PARIS: A Paris court has dismissed a defamation case against six women who accused a former French lawmaker of sexual misconduct and the journalists who reported the allegations.
The court on Friday ordered Denis Baupin to pay 1,000 euros ($1,120) in damages to each of the 12 people he sued.
In May 2016, investigative website Mediapart and radio station France Inter published and broadcast accounts from 14 women who alleged Baupin had groped, sexted or otherwise harassed them.
The prominent Green Party member resigned as vice president of the lower House of Parliament but denied wrongdoing and launched a defamation lawsuit against the six women who were identified in the reports, some witnesses and journalists.
The case had been under particular scrutiny in the wake of the #MeToo movement.
Women rights activists have seen it as a test of French women’s ability to speak out when they think powerful men have sexually harassed or abused them — and how journalists can report it.
The court considered that the women and journalists acted in good faith, which is a defense for defamation under French law.
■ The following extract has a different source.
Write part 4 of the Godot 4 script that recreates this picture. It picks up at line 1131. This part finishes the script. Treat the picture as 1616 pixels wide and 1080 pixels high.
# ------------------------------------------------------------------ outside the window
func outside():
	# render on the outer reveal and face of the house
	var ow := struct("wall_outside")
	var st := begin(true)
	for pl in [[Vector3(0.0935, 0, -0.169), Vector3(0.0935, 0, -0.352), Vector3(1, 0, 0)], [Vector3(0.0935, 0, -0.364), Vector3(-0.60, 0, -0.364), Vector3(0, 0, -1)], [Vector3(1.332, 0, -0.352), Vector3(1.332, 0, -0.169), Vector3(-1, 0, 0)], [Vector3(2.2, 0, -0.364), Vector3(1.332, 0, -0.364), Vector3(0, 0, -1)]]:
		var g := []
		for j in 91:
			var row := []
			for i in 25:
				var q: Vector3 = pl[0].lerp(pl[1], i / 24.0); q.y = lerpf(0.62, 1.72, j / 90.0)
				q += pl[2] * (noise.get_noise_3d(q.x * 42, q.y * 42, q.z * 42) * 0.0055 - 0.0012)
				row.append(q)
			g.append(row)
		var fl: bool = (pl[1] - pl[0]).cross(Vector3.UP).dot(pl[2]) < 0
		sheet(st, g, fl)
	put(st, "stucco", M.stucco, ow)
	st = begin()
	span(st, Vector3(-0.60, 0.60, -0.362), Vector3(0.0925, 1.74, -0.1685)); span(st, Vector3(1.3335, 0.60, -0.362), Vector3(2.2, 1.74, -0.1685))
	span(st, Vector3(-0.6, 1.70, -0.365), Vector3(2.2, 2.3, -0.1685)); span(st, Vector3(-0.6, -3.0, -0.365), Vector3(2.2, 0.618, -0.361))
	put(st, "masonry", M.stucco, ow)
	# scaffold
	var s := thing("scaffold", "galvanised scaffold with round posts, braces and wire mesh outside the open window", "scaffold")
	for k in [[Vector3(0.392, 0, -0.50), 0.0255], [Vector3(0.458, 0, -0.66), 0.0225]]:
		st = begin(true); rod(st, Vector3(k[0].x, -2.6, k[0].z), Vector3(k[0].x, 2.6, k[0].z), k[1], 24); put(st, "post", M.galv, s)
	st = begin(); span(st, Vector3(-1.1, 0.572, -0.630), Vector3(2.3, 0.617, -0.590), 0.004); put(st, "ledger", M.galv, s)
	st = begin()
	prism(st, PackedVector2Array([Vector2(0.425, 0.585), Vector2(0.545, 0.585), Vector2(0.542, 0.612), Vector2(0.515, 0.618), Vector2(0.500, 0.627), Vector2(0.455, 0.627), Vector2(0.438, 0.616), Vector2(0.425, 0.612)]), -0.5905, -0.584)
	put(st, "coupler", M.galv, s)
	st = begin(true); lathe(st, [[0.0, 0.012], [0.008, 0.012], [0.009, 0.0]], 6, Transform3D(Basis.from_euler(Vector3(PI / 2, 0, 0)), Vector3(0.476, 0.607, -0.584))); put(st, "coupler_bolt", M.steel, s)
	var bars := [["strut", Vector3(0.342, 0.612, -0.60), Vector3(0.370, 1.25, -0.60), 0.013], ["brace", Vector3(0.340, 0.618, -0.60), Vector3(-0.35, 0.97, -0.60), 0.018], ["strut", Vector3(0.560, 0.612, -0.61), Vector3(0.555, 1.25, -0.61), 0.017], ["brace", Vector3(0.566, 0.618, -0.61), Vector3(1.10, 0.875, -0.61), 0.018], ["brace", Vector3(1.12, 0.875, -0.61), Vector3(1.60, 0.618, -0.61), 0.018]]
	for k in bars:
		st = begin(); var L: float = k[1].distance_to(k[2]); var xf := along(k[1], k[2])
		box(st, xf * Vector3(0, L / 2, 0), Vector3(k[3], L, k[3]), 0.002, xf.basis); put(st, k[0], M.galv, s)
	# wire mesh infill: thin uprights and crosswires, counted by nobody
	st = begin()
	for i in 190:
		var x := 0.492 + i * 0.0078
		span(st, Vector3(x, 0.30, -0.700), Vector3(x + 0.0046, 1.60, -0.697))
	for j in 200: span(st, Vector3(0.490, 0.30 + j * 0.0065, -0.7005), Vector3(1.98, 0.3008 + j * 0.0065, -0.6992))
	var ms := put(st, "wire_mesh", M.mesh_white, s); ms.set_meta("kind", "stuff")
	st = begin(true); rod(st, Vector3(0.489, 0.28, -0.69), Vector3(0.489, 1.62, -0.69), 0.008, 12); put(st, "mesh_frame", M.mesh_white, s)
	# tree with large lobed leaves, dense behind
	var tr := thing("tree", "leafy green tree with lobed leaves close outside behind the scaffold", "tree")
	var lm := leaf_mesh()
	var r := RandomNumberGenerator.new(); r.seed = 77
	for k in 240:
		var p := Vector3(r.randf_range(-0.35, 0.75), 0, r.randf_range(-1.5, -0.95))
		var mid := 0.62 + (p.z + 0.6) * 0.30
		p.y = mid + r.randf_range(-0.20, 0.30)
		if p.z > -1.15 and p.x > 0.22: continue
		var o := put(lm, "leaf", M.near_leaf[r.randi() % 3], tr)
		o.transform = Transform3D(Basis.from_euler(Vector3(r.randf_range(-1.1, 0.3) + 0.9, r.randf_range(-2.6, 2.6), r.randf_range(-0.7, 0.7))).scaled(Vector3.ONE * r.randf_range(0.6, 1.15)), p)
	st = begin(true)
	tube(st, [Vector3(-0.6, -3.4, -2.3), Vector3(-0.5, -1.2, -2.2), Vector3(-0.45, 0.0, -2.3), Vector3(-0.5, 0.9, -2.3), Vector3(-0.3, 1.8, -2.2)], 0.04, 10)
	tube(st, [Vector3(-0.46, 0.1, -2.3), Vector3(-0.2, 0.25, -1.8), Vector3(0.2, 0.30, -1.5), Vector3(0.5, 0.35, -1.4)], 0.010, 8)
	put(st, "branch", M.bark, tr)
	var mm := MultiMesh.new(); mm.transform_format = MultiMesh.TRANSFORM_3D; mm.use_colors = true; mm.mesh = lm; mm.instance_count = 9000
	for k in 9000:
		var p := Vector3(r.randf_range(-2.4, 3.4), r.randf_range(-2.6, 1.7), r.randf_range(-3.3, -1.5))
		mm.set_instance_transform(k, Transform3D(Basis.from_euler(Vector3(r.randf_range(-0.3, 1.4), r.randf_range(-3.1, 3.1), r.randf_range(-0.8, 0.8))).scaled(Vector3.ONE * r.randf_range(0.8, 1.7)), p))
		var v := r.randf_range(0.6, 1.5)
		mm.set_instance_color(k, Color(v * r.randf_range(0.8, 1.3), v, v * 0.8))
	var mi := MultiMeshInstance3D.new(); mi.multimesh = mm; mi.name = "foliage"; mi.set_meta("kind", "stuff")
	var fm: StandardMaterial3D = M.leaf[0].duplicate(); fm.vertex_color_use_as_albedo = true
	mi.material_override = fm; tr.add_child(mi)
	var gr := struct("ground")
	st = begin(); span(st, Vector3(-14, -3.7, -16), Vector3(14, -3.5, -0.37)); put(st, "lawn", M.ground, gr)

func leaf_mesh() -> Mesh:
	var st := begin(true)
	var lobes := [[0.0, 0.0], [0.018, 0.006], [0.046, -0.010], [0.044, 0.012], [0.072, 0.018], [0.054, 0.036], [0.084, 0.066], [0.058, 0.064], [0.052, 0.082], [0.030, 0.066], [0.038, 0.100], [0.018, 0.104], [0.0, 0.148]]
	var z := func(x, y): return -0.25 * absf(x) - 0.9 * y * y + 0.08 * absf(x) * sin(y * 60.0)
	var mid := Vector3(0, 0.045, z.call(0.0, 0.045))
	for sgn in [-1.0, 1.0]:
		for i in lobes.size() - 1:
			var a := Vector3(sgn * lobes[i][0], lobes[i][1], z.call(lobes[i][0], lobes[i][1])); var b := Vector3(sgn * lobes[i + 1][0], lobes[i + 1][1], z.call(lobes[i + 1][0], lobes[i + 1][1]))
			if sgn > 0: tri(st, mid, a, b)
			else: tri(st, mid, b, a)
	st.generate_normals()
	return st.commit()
In addition, it considered France Inter and Mediapart respected their additional obligations: the legitimacy of journalists’ goals in producing a story, demonstrating an absence of personal animosity, prudence and balance, and the quality of the investigation.
Most of the women who spoke about Baupin’s alleged behavior from 1998 to 2013 were fellow Green Party members, and outrage greeted their descriptions.
Four filed criminal complaints for sexual harassment at the time. A nine-month judicial investigation ended without charges. Prosecutors said the three-year statute of limitations had expired, but released a statement saying the women’s “measured, constant statements” and witness corroboration created a set of facts to support allegations of actions that “may for some of them be classified as criminal.”
The cleared women greeted the ruling with tears of joy and relief.
Lawyer Claire Moleon, a lawyer for one of them, told The Associated Press that “this is a great victory.”
“This is a very strong signal given by justice. It’s putting an end to a move that we were noticing to use defamation lawsuits to put more pressure on the victims of sexual harassment and sexual abuse,” she said.
Moleon stressed that Baupin’s order to pay damages to the people he sent on trial shows that “sanctions apply” to such cases.
During the February trial, women had described, often with lots of emotion, their alleged harassment through text messages and inappropriate comments, and in some cases, alleged sexual assault attempts.
Some former officials of France’s Green Party also testified in court, saying they should have acted earlier on reports of sexual misconduct. They stressed that the #MeToo movement has raised their awareness.
Baupin’s lawyer Emmanuel Pierrat, had argued his client did nothing illegal and had filed a defamation lawsuit to “fully clear his name.”
Baupin had decided not to attend the trial.